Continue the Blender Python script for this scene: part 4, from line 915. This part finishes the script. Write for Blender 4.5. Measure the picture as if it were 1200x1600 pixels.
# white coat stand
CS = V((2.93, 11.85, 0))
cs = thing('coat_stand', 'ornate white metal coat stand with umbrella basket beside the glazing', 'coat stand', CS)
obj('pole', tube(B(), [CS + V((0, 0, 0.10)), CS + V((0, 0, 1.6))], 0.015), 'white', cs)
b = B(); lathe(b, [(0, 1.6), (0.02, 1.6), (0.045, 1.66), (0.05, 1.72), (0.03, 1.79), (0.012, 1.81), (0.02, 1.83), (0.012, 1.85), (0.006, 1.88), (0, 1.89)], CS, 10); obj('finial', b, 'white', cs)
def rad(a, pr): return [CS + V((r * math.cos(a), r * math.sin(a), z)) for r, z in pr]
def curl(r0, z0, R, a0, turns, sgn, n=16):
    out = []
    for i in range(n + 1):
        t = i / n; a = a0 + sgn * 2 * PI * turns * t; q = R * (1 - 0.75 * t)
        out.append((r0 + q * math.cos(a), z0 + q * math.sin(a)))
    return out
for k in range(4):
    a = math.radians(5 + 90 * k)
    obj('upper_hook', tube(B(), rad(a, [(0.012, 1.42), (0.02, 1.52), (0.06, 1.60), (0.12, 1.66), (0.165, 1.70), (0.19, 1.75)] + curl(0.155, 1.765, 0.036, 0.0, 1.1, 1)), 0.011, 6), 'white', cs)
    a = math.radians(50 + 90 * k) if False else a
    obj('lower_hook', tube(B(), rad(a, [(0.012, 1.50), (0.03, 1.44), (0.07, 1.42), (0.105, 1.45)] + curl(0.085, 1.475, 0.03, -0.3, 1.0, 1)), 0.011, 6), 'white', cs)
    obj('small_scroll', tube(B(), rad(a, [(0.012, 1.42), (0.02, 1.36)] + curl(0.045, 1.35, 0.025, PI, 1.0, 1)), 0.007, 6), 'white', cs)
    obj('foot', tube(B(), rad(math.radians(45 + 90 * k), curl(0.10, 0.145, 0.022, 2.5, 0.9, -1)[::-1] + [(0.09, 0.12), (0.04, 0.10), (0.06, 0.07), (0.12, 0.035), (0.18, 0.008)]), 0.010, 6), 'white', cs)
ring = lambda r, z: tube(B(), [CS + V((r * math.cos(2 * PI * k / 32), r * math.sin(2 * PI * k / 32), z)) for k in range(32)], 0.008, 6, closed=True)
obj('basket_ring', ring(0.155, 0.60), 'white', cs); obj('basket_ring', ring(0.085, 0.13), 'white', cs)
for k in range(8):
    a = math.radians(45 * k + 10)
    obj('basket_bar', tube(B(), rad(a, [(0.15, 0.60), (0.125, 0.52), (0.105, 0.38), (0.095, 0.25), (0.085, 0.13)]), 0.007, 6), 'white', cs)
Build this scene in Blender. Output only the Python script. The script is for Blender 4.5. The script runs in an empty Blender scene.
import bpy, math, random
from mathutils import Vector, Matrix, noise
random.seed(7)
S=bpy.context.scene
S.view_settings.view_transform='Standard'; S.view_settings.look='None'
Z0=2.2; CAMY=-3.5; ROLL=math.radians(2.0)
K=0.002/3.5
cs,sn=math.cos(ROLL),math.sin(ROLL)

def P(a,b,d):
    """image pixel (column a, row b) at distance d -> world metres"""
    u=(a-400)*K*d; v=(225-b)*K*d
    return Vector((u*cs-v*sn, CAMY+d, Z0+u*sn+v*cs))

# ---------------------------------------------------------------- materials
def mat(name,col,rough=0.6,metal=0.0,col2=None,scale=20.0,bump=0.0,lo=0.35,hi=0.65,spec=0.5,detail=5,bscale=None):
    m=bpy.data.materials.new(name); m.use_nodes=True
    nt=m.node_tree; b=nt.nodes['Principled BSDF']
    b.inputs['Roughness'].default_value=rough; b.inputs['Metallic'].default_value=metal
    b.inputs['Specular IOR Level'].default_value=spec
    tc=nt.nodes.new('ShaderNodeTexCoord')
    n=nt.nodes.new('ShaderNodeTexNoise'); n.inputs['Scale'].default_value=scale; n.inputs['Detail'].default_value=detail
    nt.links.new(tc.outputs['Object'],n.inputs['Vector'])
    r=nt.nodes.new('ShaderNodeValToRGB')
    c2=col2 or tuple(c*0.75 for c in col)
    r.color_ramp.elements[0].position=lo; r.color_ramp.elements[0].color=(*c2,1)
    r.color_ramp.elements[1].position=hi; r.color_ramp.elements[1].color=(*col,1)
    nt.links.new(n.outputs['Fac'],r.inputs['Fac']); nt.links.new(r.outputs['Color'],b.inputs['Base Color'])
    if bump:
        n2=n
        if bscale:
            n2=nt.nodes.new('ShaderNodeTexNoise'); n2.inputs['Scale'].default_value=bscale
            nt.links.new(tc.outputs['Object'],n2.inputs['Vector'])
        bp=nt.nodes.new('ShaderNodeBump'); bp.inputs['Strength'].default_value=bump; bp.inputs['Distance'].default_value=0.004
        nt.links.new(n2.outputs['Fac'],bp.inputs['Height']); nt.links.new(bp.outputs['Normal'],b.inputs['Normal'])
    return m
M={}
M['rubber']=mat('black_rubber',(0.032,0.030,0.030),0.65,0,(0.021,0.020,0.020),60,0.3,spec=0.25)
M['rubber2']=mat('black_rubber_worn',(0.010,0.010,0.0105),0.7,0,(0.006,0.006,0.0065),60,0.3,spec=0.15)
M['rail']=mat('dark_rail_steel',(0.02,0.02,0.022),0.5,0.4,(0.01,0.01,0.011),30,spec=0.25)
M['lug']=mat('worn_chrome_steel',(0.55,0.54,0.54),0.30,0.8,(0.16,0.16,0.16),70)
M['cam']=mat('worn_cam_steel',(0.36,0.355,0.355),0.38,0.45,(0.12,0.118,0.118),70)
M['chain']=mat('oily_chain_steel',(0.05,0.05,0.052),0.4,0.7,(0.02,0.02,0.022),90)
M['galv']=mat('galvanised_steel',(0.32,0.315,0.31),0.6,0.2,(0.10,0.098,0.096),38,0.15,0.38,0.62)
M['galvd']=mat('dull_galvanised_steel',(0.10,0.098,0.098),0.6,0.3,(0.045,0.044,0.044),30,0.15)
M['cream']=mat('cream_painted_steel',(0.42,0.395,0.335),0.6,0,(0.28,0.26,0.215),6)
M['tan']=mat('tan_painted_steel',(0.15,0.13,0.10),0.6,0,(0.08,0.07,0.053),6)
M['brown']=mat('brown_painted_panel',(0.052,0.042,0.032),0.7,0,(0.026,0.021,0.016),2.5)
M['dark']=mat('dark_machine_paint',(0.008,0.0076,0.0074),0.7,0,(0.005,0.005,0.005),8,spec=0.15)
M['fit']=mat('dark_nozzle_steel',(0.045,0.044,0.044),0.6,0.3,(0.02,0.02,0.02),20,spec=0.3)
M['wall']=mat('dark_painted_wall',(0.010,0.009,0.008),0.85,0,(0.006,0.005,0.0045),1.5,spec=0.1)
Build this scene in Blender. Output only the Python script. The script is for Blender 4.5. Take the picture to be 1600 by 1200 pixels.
______________________________
GIVEN EXERCISE:
Scan the listing above. Gather each line that contains the word "Python".

EXPECTED OUTPUT:
Continue the Blender Python script for this scene: part 4, from line 915. This part finishes the script. Write for Blender 4.5. Measure the picture as if it were 1200x1600 pixels.
Build this scene in Blender. Output only the Python script. The script is for Blender 4.5. The script runs in an empty Blender scene.
Build this scene in Blender. Output only the Python script. The script is for Blender 4.5. Take the picture to be 1600 by 1200 pixels.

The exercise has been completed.